A ação do governo, ao se descentralizar delegando poder e independência na implantação de políticas culturais locais, através de comissões, faz-se mais presente cumprindo seu papel. Fortalece a ação local e permite o intercâmbio com outras realidades. Talvez não seja um modelo, pois ainda está por fazer-se, talvez não seja a solução, pois ainda não se permitiu que houvesse continuidade. 
Portanto, o que se conclui da iniciativa da criação da CET foi uma amostra de que ações locais podem tornar possível a implantação de uma política cultural genuinamente brasileira. Apontar os erros dessa ação tornou-se impossível, quando se leva em conta o momento histórico em que ela se deu. Todavia, uma profunda reflexão sobre o seu trabalho pode suscitar, sem ter a pretensão de apontar caminhos, a forte necessidade de se repensar as atuais políticas culturais implementadas no Brasil.

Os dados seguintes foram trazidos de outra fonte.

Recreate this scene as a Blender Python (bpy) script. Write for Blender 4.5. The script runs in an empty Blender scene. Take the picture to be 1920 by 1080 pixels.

[1]  O conceito de cidadão na Grécia excluía as mulheres, as crianças e os escravos.
[2]  O Teatro Popular do Sesi de São Paulo manteve por 30 anos seus espetáculos, tendo sido criado por Osmar Rodrigues Cruz.


Conclusão da Dissertação de Mestrado de Eugenia Rodrigues Cruz na ECA - USP em 2000

"Comissão Estadual de Teatro de São Paulo (1956 – 1960)"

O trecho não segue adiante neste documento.